--- Begin DATA SHOWN ---

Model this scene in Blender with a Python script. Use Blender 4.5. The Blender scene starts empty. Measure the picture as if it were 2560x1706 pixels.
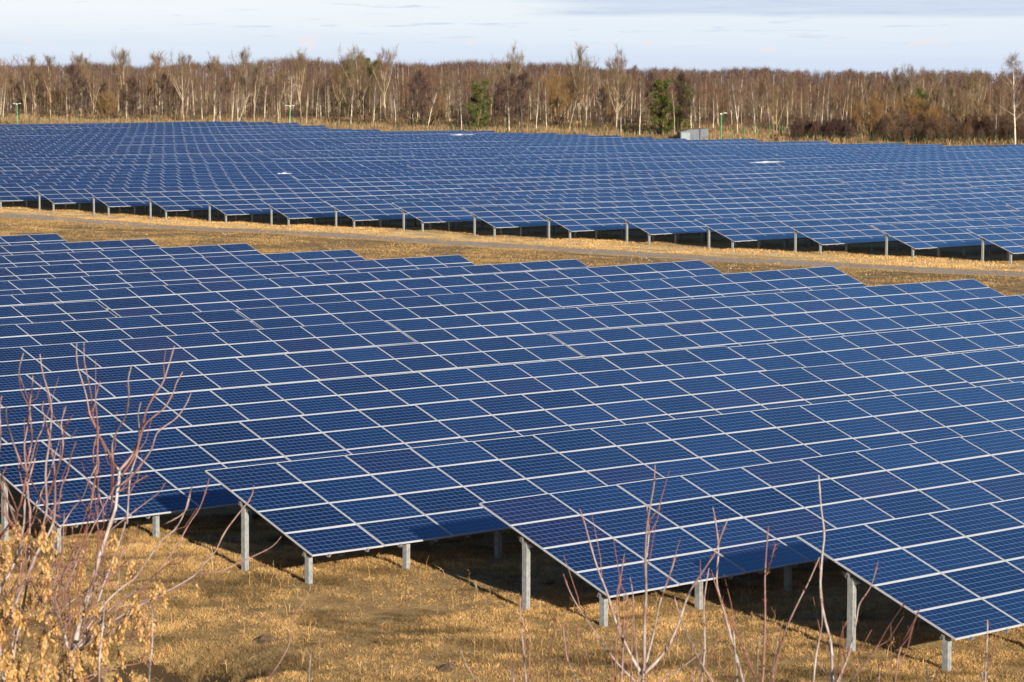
import bpy, math
import numpy as np
from mathutils import Matrix, Vector

# ------------------------------------------------------------------ camera, sky, sun
scene = bpy.context.scene
COL = scene.collection
F_PX, PITCH, HEAD, TILT = 6678.4, 0.0926868, 0.7463357, 0.3559964
CAM_H = 10.4
fwd = np.array([math.sin(HEAD) * math.cos(PITCH), math.cos(HEAD) * math.cos(PITCH), -math.sin(PITCH)])
rgt = np.array([math.cos(HEAD), -math.sin(HEAD), 0.0])
upv = np.cross(rgt, fwd)
cd = bpy.data.cameras.new('camera')
cam = bpy.data.objects.new('camera', cd)
COL.objects.link(cam)
M = Matrix(((rgt[0], upv[0], -fwd[0], 0), (rgt[1], upv[1], -fwd[1], 0), (rgt[2], upv[2], -fwd[2], CAM_H), (0, 0, 0, 1)))
cam.matrix_world = M
cd.sensor_width = 36.0
cd.lens = F_PX / 2560 * 36.0
cd.clip_start = 0.5
cd.clip_end = 6000
cd.dof.use_dof = True
cd.dof.focus_distance = 75.0
cd.dof.aperture_fstop = 13.0
scene.camera = cam

SUN_AZ, SUN_EL = math.radians(-159.5), math.radians(15.5)
world = bpy.data.worlds.new('World')
scene.world = world
world.use_nodes = True
SKY_STRENGTH = 0.05
EXPOSURE = 0.95
scene.view_settings.view_transform = 'Standard'
scene.view_settings.look = 'None'
scene.view_settings.exposure = EXPOSURE
scene.view_settings.gamma = 1.0


class NT:
    """small helper round a node tree"""
    def __init__(s, tree):
        s.t = tree
        s.n = tree.nodes
        s.n.clear()

    def node(s, typ, **kw):
        nd = s.n.new(typ)
        for k, v in kw.items():
            setattr(nd, k, v)
        return nd

    def put(s, sock, v):
        if v is None:
            return
        if isinstance(v, bpy.types.NodeSocket):
            s.t.links.new(v, sock)
        else:
            try:
                sock.default_value = v
            except Exception:
                sock.default_value = (*v, 1.0)

    def math(s, op, a, b=None, c=None, clamp=False):
        nd = s.node('ShaderNodeMath', operation=op, use_clamp=clamp)
        s.put(nd.inputs[0], a)
        s.put(nd.inputs[1], b)
        s.put(nd.inputs[2], c)
        return nd.outputs[0]

    def mix(s, f, a, b, blend='MIX'):
        nd = s.node('ShaderNodeMix', data_type='RGBA', blend_type=blend)
        nd.clamp_factor = True
        s.put(nd.inputs[0], f)
        s.put(nd.inputs[6], a if isinstance(a, bpy.types.NodeSocket) else (*a[:3], 1))
        s.put(nd.inputs[7], b if isinstance(b, bpy.types.NodeSocket) else (*b[:3], 1))
        return nd.outputs[2]

    def noise(s, vec, scale, detail=3, rough=0.55, dims='3D'):
        nd = s.node('ShaderNodeTexNoise', noise_dimensions=dims)
        s.put(nd.inputs['Vector'], vec)
        nd.inputs['Scale'].default_value = scale
        nd.inputs['Detail'].default_value = detail
        nd.inputs['Roughness'].default_value = rough
        return nd.outputs[0]

    def step(s, v, a, b):
        nd = s.node('ShaderNodeMapRange', interpolation_type='SMOOTHSTEP')
        s.put(nd.inputs[0], v)
        nd.inputs[1].default_value = a
        nd.inputs[2].default_value = b
        return nd.outputs[0]

    def sep(s, v):
        nd = s.node('ShaderNodeSeparateXYZ')
        s.put(nd.inputs[0], v)
        return nd.outputs

    def comb(s, x, y, z):
        nd = s.node('ShaderNodeCombineXYZ')
        for i, v in enumerate((x, y, z)):
            s.put(nd.inputs[i], v)
        return nd.outputs[0]

    def scale(s, v, sc):
        nd = s.node('ShaderNodeVectorMath', operation='MULTIPLY')
        s.put(nd.inputs[0], v)
        nd.inputs[1].default_value = sc
        return nd.outputs[0]


# the sky: Nishita overhead, a pale cloudy band near the horizon
w = NT(world.node_tree)
sky = w.node('ShaderNodeTexSky', sky_type='NISHITA')
sky.sun_disc = False
sky.sun_elevation = SUN_EL
sky.sun_rotation = SUN_AZ % (2 * math.pi)
sky.air_density = 0.6
sky.dust_density = 0.6
sky.ozone_density = 1.5
dirv = w.node('ShaderNodeTexCoord').outputs['Generated']
dx, dy, dz = w.sep(dirv)
azim = w.math('ARCTAN2', dx, dy)
sc_ = SKY_STRENGTH
def lin(r, g, b):
    return tuple(((c / 255 + 0.055) / 1.055) ** 2.4 if c > 10 else c / 3294 for c in (r, g, b))
def skyc(r, g, b):
    k = 1.0 / (2 ** EXPOSURE) / sc_
    return tuple(c * k for c in lin(r, g, b))
low = skyc(213, 225, 245)
mid = skyc(226, 237, 249)
high = skyc(243, 249, 252)
el = dz
n1 = w.noise(w.comb(w.math('MULTIPLY', azim, 9.0), w.math('MULTIPLY', el, 170.0), 3.0), 1.0, 4, 0.55)
n2 = w.noise(w.comb(w.math('MULTIPLY', azim, 30.0), w.math('MULTIPLY', el, 420.0), 7.0), 1.0, 4, 0.6)
# left of the view is whiter, right is bluer
east = w.step(azim, HEAD - 0.22, HEAD + 0.26)
g1 = w.step(w.math('ADD', el, w.math('MULTIPLY', w.math('SUBTRACT', n1, 0.5), 0.012)), 0.006, 0.022)
g2 = w.step(w.math('ADD', el, w.math('MULTIPLY', w.math('SUBTRACT', n1, 0.5), 0.014)), 0.016, 0.033)
base = w.mix(g1, low, mid)
base = w.mix(w.math('MULTIPLY', g2, w.math('SUBTRACT', 1.0, w.math('MULTIPLY', east, 0.55))), base, high)
# thin grey blue streaks
st = w.math('MULTIPLY', w.step(n2, 0.57, 0.70), w.step(el, 0.014, 0.024))
base = w.mix(w.math('MULTIPLY', st, 0.85), base, skyc(205, 219, 240))
# long lavender cloud bank top right
e2 = w.math('ADD', el, w.math('MULTIPLY', w.math('SUBTRACT', n1, 0.5), 0.005))
bank = w.math('MULTIPLY', w.step(e2, 0.0268, 0.0294), w.step(w.math('ADD', azim, w.math('MULTIPLY', w.math('SUBTRACT', n2, 0.5), 0.06)), HEAD - 0.015, HEAD + 0.05))
bank = w.math('MULTIPLY', bank, w.math('SUBTRACT', 1.0, w.step(el, 0.036, 0.05)))
base = w.mix(w.math('MULTIPLY', bank, w.math('ADD', 0.30, w.math('MULTIPLY', n2, 0.75))), base, skyc(196, 212, 236))
# pinkish low cumulus
pk = w.math('MULTIPLY', w.step(w.noise(w.comb(w.math('MULTIPLY', azim, 60.0), w.math('MULTIPLY', el, 180.0), 11.0), 1.0, 4, 0.6), 0.56, 0.66),
            w.math('MULTIPLY', w.step(el, 0.014, 0.0165), w.math('SUBTRACT', 1.0, w.step(el, 0.019, 0.023))))
base = w.mix(w.math('MULTIPLY', pk, 0.7), base, skyc(242, 233, 236))
up_mix = w.step(el, 0.036, 0.10)
# added blue glow in unseen north east sky, shaped for the panels' reflections
dazi = w.math('ABSOLUTE', w.math('SUBTRACT', azim, HEAD + 0.34))
added_glow = w.math('MULTIPLY', w.math('SUBTRACT', 1.0, w.step(el, 0.50, 0.85)), w.math('SUBTRACT', 1.0, w.step(dazi, 0.25, 0.85)))
vcol = w.mix(w.step(el, 0.36, 0.70), skyc(108, 176, 255), skyc(16, 84, 186))
col = w.mix(up_mix, base, w.mix(w.math('MULTIPLY', added_glow, 0.8), sky.outputs[0], vcol))
bg = w.node('ShaderNodeBackground')
w.put(bg.inputs[0], col)
bg.inputs[1].default_value = sc_
wo = w.node('ShaderNodeOutputWorld')
world.node_tree.links.new(bg.outputs[0], wo.inputs[0])

sd = bpy.data.lights.new('sun', 'SUN')
sd.energy = 5.0
sd.angle = math.radians(0.5)
sd.color = (1.0, 0.89, 0.74)
sun = bpy.data.objects.new('sun', sd)
COL.objects.link(sun)
sv = Vector((math.sin(SUN_AZ) * math.cos(SUN_EL), math.cos(SUN_AZ) * math.cos(SUN_EL), math.sin(SUN_EL)))
sun.rotation_euler = (-sv).to_track_quat('-Z', 'Y').to_euler()
sun.location = (0, -60, 60)

rng = np.random.default_rng(7)


# ------------------------------------------------------------------ helpers
def tag(o, label=None, cat=None, group=None, kind=None):
    for k, v in (('label', label), ('category', cat), ('group', group), ('kind', kind)):
        if v:
            o[k] = v
    return o


def empty(name, loc, rot=(0, 0, 0)):
    o = bpy.data.objects.new(name, None)
    o.empty_display_size = 0.3
    o.location = loc
    o.rotation_euler = rot
    COL.objects.link(o)
    return o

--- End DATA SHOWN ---

**AIM**.
Only the lines from the start of the material through the line containing "scene.view_settings.gamma = 1.0" should be transcribed. Pictures stay out.

**SOLUTION TO THE EXERCISE**.
Model this scene in Blender with a Python script. Use Blender 4.5. The Blender scene starts empty. Measure the picture as if it were 2560x1706 pixels.
import bpy, math
import numpy as np
from mathutils import Matrix, Vector

# ------------------------------------------------------------------ camera, sky, sun
scene = bpy.context.scene
COL = scene.collection
F_PX, PITCH, HEAD, TILT = 6678.4, 0.0926868, 0.7463357, 0.3559964
CAM_H = 10.4
fwd = np.array([math.sin(HEAD) * math.cos(PITCH), math.cos(HEAD) * math.cos(PITCH), -math.sin(PITCH)])
rgt = np.array([math.cos(HEAD), -math.sin(HEAD), 0.0])
upv = np.cross(rgt, fwd)
cd = bpy.data.cameras.new('camera')
cam = bpy.data.objects.new('camera', cd)
COL.objects.link(cam)
M = Matrix(((rgt[0], upv[0], -fwd[0], 0), (rgt[1], upv[1], -fwd[1], 0), (rgt[2], upv[2], -fwd[2], CAM_H), (0, 0, 0, 1)))
cam.matrix_world = M
cd.sensor_width = 36.0
cd.lens = F_PX / 2560 * 36.0
cd.clip_start = 0.5
cd.clip_end = 6000
cd.dof.use_dof = True
cd.dof.focus_distance = 75.0
cd.dof.aperture_fstop = 13.0
scene.camera = cam

SUN_AZ, SUN_EL = math.radians(-159.5), math.radians(15.5)
world = bpy.data.worlds.new('World')
scene.world = world
world.use_nodes = True
SKY_STRENGTH = 0.05
EXPOSURE = 0.95
scene.view_settings.view_transform = 'Standard'
scene.view_settings.look = 'None'
scene.view_settings.exposure = EXPOSURE
scene.view_settings.gamma = 1.0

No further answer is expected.